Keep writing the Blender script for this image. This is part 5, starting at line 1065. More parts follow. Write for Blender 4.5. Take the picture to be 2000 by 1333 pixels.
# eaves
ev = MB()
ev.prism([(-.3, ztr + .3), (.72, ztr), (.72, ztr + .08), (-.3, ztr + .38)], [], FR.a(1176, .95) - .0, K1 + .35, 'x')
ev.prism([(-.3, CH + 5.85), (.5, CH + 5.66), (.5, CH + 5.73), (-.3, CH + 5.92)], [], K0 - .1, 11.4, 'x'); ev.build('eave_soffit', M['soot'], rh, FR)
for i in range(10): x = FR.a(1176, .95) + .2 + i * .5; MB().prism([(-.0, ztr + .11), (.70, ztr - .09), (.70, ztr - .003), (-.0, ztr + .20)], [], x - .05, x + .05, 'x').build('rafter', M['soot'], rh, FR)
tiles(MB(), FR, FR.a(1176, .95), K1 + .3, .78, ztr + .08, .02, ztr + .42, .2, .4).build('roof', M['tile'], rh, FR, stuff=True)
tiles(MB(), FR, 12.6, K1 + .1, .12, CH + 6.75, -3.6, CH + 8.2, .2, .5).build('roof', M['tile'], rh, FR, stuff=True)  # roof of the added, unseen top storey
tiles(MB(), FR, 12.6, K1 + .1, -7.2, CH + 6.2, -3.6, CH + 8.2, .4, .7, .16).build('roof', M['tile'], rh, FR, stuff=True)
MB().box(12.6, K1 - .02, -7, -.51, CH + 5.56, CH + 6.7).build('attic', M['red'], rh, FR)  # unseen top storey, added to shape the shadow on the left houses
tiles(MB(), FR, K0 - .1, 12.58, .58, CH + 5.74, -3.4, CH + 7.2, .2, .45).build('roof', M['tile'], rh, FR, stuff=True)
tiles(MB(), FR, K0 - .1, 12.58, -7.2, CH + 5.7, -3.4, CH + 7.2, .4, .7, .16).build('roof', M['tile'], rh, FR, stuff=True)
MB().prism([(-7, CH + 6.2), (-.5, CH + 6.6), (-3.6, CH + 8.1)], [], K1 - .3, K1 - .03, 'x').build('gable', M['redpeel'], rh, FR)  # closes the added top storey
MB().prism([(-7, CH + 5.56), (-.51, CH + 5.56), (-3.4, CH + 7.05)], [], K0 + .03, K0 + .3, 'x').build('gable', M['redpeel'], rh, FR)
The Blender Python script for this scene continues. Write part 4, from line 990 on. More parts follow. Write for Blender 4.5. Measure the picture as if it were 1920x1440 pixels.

═══

> **The exercise**: Of all the lines in the entries, how many contain the word "pixels"? Give only the number.

> **Answer in full**: 2